## [EXERCISE DIRECTIONS]
Your task is to print all of the data word for word.

------------------------------------------------------------------------

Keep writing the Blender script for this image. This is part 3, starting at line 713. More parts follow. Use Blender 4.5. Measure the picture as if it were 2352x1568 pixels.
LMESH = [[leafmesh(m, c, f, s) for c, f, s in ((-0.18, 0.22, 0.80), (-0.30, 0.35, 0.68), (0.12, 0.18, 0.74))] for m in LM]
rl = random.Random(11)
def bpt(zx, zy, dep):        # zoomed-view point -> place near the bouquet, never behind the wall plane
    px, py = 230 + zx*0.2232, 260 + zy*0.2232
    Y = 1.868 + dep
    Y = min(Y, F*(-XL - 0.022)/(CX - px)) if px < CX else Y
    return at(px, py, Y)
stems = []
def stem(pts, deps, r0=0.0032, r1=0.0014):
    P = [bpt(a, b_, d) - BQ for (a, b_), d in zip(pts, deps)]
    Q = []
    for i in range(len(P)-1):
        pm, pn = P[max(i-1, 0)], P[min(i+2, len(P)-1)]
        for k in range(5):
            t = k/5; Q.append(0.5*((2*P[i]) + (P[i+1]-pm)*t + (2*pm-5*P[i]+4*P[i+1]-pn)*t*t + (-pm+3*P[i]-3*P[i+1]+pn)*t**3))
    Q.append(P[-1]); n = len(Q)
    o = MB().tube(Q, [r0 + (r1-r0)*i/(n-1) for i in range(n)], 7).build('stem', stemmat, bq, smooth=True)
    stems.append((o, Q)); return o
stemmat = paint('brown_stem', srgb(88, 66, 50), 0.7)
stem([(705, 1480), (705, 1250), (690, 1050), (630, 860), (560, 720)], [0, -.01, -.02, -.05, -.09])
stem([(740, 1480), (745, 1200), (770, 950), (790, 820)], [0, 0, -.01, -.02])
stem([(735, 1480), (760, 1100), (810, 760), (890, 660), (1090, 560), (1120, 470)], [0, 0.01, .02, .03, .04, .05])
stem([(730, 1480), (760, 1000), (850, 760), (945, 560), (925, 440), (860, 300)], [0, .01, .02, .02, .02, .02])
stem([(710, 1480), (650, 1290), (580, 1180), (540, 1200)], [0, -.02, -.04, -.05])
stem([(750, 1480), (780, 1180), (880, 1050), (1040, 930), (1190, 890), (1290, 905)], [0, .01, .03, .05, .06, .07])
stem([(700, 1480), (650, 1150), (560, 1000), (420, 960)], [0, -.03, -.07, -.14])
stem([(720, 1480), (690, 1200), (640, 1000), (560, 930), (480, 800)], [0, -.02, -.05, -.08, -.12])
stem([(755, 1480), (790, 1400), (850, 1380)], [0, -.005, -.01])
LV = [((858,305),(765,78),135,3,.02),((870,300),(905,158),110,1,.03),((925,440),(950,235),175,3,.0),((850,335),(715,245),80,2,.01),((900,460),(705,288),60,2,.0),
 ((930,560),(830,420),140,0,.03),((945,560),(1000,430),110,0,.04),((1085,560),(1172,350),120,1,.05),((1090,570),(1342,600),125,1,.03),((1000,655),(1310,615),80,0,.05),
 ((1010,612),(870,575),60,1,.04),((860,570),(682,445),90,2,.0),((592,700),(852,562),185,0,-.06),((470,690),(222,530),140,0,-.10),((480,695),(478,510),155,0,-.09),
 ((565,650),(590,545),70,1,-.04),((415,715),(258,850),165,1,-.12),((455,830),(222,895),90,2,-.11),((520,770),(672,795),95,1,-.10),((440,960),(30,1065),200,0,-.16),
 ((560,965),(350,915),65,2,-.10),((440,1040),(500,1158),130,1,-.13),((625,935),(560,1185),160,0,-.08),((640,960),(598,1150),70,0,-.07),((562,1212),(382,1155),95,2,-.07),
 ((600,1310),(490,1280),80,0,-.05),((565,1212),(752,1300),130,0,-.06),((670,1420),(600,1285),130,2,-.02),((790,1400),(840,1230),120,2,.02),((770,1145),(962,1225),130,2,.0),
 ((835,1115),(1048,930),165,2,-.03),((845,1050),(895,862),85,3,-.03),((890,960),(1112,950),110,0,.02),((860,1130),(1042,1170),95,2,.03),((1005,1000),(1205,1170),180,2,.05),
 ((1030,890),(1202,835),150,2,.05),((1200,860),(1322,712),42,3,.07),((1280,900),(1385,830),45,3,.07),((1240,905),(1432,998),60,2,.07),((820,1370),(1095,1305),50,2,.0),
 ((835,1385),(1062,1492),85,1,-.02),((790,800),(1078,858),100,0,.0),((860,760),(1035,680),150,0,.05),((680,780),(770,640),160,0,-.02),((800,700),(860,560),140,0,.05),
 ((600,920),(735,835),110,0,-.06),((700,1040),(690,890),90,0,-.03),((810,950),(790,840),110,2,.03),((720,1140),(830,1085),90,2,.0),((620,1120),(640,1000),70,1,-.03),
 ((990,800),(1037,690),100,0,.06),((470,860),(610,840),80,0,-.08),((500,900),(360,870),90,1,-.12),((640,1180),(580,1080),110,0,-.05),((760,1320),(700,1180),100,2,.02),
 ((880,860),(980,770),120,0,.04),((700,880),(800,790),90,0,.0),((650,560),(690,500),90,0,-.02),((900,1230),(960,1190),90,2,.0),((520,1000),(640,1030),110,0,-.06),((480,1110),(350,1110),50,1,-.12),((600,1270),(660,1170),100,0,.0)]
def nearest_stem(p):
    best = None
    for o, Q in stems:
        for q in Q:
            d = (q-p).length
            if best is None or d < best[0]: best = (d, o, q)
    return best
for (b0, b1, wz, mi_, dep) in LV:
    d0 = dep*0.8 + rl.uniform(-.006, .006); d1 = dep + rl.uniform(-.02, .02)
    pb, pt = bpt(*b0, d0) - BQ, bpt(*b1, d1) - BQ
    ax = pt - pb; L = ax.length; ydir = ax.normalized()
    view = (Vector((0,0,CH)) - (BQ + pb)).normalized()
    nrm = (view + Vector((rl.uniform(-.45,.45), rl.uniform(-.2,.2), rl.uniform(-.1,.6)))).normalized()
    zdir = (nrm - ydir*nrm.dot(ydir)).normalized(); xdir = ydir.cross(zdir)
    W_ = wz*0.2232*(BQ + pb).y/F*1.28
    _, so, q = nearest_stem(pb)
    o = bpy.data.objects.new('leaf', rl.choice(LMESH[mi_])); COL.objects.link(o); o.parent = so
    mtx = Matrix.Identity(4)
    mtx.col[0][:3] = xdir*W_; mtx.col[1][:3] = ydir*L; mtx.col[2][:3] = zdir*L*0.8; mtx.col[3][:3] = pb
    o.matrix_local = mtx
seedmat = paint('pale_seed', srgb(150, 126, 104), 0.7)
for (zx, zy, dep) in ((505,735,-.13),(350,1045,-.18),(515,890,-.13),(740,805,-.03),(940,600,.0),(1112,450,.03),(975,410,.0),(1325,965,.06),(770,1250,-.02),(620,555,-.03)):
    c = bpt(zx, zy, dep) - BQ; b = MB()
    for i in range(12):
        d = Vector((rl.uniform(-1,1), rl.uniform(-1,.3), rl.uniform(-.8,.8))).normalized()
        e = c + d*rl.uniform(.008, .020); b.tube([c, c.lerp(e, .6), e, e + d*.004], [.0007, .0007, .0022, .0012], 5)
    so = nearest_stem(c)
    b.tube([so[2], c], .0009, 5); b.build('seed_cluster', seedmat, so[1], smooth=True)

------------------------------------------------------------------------

## [WRITTEN RESPONSE]
Keep writing the Blender script for this image. This is part 3, starting at line 713. More parts follow. Use Blender 4.5. Measure the picture as if it were 2352x1568 pixels.
LMESH = [[leafmesh(m, c, f, s) for c, f, s in ((-0.18, 0.22, 0.80), (-0.30, 0.35, 0.68), (0.12, 0.18, 0.74))] for m in LM]
rl = random.Random(11)
def bpt(zx, zy, dep):        # zoomed-view point -> place near the bouquet, never behind the wall plane
    px, py = 230 + zx*0.2232, 260 + zy*0.2232
    Y = 1.868 + dep
    Y = min(Y, F*(-XL - 0.022)/(CX - px)) if px < CX else Y
    return at(px, py, Y)
stems = []
def stem(pts, deps, r0=0.0032, r1=0.0014):
    P = [bpt(a, b_, d) - BQ for (a, b_), d in zip(pts, deps)]
    Q = []
    for i in range(len(P)-1):
        pm, pn = P[max(i-1, 0)], P[min(i+2, len(P)-1)]
        for k in range(5):
            t = k/5; Q.append(0.5*((2*P[i]) + (P[i+1]-pm)*t + (2*pm-5*P[i]+4*P[i+1]-pn)*t*t + (-pm+3*P[i]-3*P[i+1]+pn)*t**3))
    Q.append(P[-1]); n = len(Q)
    o = MB().tube(Q, [r0 + (r1-r0)*i/(n-1) for i in range(n)], 7).build('stem', stemmat, bq, smooth=True)
    stems.append((o, Q)); return o
stemmat = paint('brown_stem', srgb(88, 66, 50), 0.7)
stem([(705, 1480), (705, 1250), (690, 1050), (630, 860), (560, 720)], [0, -.01, -.02, -.05, -.09])
stem([(740, 1480), (745, 1200), (770, 950), (790, 820)], [0, 0, -.01, -.02])
stem([(735, 1480), (760, 1100), (810, 760), (890, 660), (1090, 560), (1120, 470)], [0, 0.01, .02, .03, .04, .05])
stem([(730, 1480), (760, 1000), (850, 760), (945, 560), (925, 440), (860, 300)], [0, .01, .02, .02, .02, .02])
stem([(710, 1480), (650, 1290), (580, 1180), (540, 1200)], [0, -.02, -.04, -.05])
stem([(750, 1480), (780, 1180), (880, 1050), (1040, 930), (1190, 890), (1290, 905)], [0, .01, .03, .05, .06, .07])
stem([(700, 1480), (650, 1150), (560, 1000), (420, 960)], [0, -.03, -.07, -.14])
stem([(720, 1480), (690, 1200), (640, 1000), (560, 930), (480, 800)], [0, -.02, -.05, -.08, -.12])
stem([(755, 1480), (790, 1400), (850, 1380)], [0, -.005, -.01])
LV = [((858,305),(765,78),135,3,.02),((870,300),(905,158),110,1,.03),((925,440),(950,235),175,3,.0),((850,335),(715,245),80,2,.01),((900,460),(705,288),60,2,.0),
 ((930,560),(830,420),140,0,.03),((945,560),(1000,430),110,0,.04),((1085,560),(1172,350),120,1,.05),((1090,570),(1342,600),125,1,.03),((1000,655),(1310,615),80,0,.05),
 ((1010,612),(870,575),60,1,.04),((860,570),(682,445),90,2,.0),((592,700),(852,562),185,0,-.06),((470,690),(222,530),140,0,-.10),((480,695),(478,510),155,0,-.09),
 ((565,650),(590,545),70,1,-.04),((415,715),(258,850),165,1,-.12),((455,830),(222,895),90,2,-.11),((520,770),(672,795),95,1,-.10),((440,960),(30,1065),200,0,-.16),
 ((560,965),(350,915),65,2,-.10),((440,1040),(500,1158),130,1,-.13),((625,935),(560,1185),160,0,-.08),((640,960),(598,1150),70,0,-.07),((562,1212),(382,1155),95,2,-.07),
 ((600,1310),(490,1280),80,0,-.05),((565,1212),(752,1300),130,0,-.06),((670,1420),(600,1285),130,2,-.02),((790,1400),(840,1230),120,2,.02),((770,1145),(962,1225),130,2,.0),
 ((835,1115),(1048,930),165,2,-.03),((845,1050),(895,862),85,3,-.03),((890,960),(1112,950),110,0,.02),((860,1130),(1042,1170),95,2,.03),((1005,1000),(1205,1170),180,2,.05),
 ((1030,890),(1202,835),150,2,.05),((1200,860),(1322,712),42,3,.07),((1280,900),(1385,830),45,3,.07),((1240,905),(1432,998),60,2,.07),((820,1370),(1095,1305),50,2,.0),
 ((835,1385),(1062,1492),85,1,-.02),((790,800),(1078,858),100,0,.0),((860,760),(1035,680),150,0,.05),((680,780),(770,640),160,0,-.02),((800,700),(860,560),140,0,.05),
 ((600,920),(735,835),110,0,-.06),((700,1040),(690,890),90,0,-.03),((810,950),(790,840),110,2,.03),((720,1140),(830,1085),90,2,.0),((620,1120),(640,1000),70,1,-.03),
 ((990,800),(1037,690),100,0,.06),((470,860),(610,840),80,0,-.08),((500,900),(360,870),90,1,-.12),((640,1180),(580,1080),110,0,-.05),((760,1320),(700,1180),100,2,.02),
 ((880,860),(980,770),120,0,.04),((700,880),(800,790),90,0,.0),((650,560),(690,500),90,0,-.02),((900,1230),(960,1190),90,2,.0),((520,1000),(640,1030),110,0,-.06),((480,1110),(350,1110),50,1,-.12),((600,1270),(660,1170),100,0,.0)]
def nearest_stem(p):
    best = None
    for o, Q in stems:
        for q in Q:
            d = (q-p).length
            if best is None or d < best[0]: best = (d, o, q)
    return best
for (b0, b1, wz, mi_, dep) in LV:
    d0 = dep*0.8 + rl.uniform(-.006, .006); d1 = dep + rl.uniform(-.02, .02)
    pb, pt = bpt(*b0, d0) - BQ, bpt(*b1, d1) - BQ
    ax = pt - pb; L = ax.length; ydir = ax.normalized()
    view = (Vector((0,0,CH)) - (BQ + pb)).normalized()
    nrm = (view + Vector((rl.uniform(-.45,.45), rl.uniform(-.2,.2), rl.uniform(-.1,.6)))).normalized()
    zdir = (nrm - ydir*nrm.dot(ydir)).normalized(); xdir = ydir.cross(zdir)
    W_ = wz*0.2232*(BQ + pb).y/F*1.28
    _, so, q = nearest_stem(pb)
    o = bpy.data.objects.new('leaf', rl.choice(LMESH[mi_])); COL.objects.link(o); o.parent = so
    mtx = Matrix.Identity(4)
    mtx.col[0][:3] = xdir*W_; mtx.col[1][:3] = ydir*L; mtx.col[2][:3] = zdir*L*0.8; mtx.col[3][:3] = pb
    o.matrix_local = mtx
seedmat = paint('pale_seed', srgb(150, 126, 104), 0.7)
for (zx, zy, dep) in ((505,735,-.13),(350,1045,-.18),(515,890,-.13),(740,805,-.03),(940,600,.0),(1112,450,.03),(975,410,.0),(1325,965,.06),(770,1250,-.02),(620,555,-.03)):
    c = bpt(zx, zy, dep) - BQ; b = MB()
    for i in range(12):
        d = Vector((rl.uniform(-1,1), rl.uniform(-1,.3), rl.uniform(-.8,.8))).normalized()
        e = c + d*rl.uniform(.008, .020); b.tube([c, c.lerp(e, .6), e, e + d*.004], [.0007, .0007, .0022, .0012], 5)
    so = nearest_stem(c)
    b.tube([so[2], c], .0009, 5); b.build('seed_cluster', seedmat, so[1], smooth=True)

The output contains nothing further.